• _Brief_: Exact reproduction is required for all entries.

[Scene modeling code data]
◇ ◇ ◇ ◇

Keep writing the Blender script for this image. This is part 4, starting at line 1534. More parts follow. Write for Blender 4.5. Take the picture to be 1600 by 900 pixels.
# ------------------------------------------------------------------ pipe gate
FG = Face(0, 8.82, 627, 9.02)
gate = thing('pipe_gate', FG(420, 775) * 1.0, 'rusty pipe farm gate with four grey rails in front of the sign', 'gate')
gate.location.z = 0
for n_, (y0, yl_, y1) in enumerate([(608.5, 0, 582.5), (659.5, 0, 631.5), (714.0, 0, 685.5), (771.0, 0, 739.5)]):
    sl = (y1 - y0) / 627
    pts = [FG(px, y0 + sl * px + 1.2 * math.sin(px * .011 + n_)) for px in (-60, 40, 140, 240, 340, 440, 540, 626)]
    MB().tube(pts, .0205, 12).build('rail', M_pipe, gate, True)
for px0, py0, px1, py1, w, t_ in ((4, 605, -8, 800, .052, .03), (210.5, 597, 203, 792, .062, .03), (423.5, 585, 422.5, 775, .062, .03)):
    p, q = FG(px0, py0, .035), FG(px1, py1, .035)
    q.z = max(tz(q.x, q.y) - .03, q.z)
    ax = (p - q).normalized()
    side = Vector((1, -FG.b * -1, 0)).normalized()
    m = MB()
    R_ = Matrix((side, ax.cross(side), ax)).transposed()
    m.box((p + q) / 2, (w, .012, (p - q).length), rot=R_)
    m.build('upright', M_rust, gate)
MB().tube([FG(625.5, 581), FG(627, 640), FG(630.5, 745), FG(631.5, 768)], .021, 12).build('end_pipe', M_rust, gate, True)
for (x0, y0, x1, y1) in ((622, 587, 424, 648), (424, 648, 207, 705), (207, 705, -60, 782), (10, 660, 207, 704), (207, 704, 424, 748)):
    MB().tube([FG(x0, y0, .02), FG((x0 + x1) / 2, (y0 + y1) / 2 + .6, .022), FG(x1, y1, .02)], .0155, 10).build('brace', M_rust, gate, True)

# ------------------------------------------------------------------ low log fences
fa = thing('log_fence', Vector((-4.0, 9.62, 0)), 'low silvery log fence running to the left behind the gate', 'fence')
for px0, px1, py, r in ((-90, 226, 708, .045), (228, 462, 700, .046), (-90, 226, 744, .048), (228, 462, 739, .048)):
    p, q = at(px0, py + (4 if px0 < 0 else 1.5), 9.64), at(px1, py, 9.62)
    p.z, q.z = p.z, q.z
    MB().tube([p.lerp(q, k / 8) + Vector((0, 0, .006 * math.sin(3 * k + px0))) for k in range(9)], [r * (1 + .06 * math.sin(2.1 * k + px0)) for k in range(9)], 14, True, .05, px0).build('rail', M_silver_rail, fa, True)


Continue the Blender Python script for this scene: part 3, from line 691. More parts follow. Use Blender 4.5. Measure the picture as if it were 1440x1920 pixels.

◇ ◇ ◇ ◇

• _Reply_:
Keep writing the Blender script for this image. This is part 4, starting at line 1534. More parts follow. Write for Blender 4.5. Take the picture to be 1600 by 900 pixels.
# ------------------------------------------------------------------ pipe gate
FG = Face(0, 8.82, 627, 9.02)
gate = thing('pipe_gate', FG(420, 775) * 1.0, 'rusty pipe farm gate with four grey rails in front of the sign', 'gate')
gate.location.z = 0
for n_, (y0, yl_, y1) in enumerate([(608.5, 0, 582.5), (659.5, 0, 631.5), (714.0, 0, 685.5), (771.0, 0, 739.5)]):
    sl = (y1 - y0) / 627
    pts = [FG(px, y0 + sl * px + 1.2 * math.sin(px * .011 + n_)) for px in (-60, 40, 140, 240, 340, 440, 540, 626)]
    MB().tube(pts, .0205, 12).build('rail', M_pipe, gate, True)
for px0, py0, px1, py1, w, t_ in ((4, 605, -8, 800, .052, .03), (210.5, 597, 203, 792, .062, .03), (423.5, 585, 422.5, 775, .062, .03)):
    p, q = FG(px0, py0, .035), FG(px1, py1, .035)
    q.z = max(tz(q.x, q.y) - .03, q.z)
    ax = (p - q).normalized()
    side = Vector((1, -FG.b * -1, 0)).normalized()
    m = MB()
    R_ = Matrix((side, ax.cross(side), ax)).transposed()
    m.box((p + q) / 2, (w, .012, (p - q).length), rot=R_)
    m.build('upright', M_rust, gate)
MB().tube([FG(625.5, 581), FG(627, 640), FG(630.5, 745), FG(631.5, 768)], .021, 12).build('end_pipe', M_rust, gate, True)
for (x0, y0, x1, y1) in ((622, 587, 424, 648), (424, 648, 207, 705), (207, 705, -60, 782), (10, 660, 207, 704), (207, 704, 424, 748)):
    MB().tube([FG(x0, y0, .02), FG((x0 + x1) / 2, (y0 + y1) / 2 + .6, .022), FG(x1, y1, .02)], .0155, 10).build('brace', M_rust, gate, True)

# ------------------------------------------------------------------ low log fences
fa = thing('log_fence', Vector((-4.0, 9.62, 0)), 'low silvery log fence running to the left behind the gate', 'fence')
for px0, px1, py, r in ((-90, 226, 708, .045), (228, 462, 700, .046), (-90, 226, 744, .048), (228, 462, 739, .048)):
    p, q = at(px0, py + (4 if px0 < 0 else 1.5), 9.64), at(px1, py, 9.62)
    p.z, q.z = p.z, q.z
    MB().tube([p.lerp(q, k / 8) + Vector((0, 0, .006 * math.sin(3 * k + px0))) for k in range(9)], [r * (1 + .06 * math.sin(2.1 * k + px0)) for k in range(9)], 14, True, .05, px0).build('rail', M_silver_rail, fa, True)


Continue the Blender Python script for this scene: part 3, from line 691. More parts follow. Use Blender 4.5. Measure the picture as if it were 1440x1920 pixels.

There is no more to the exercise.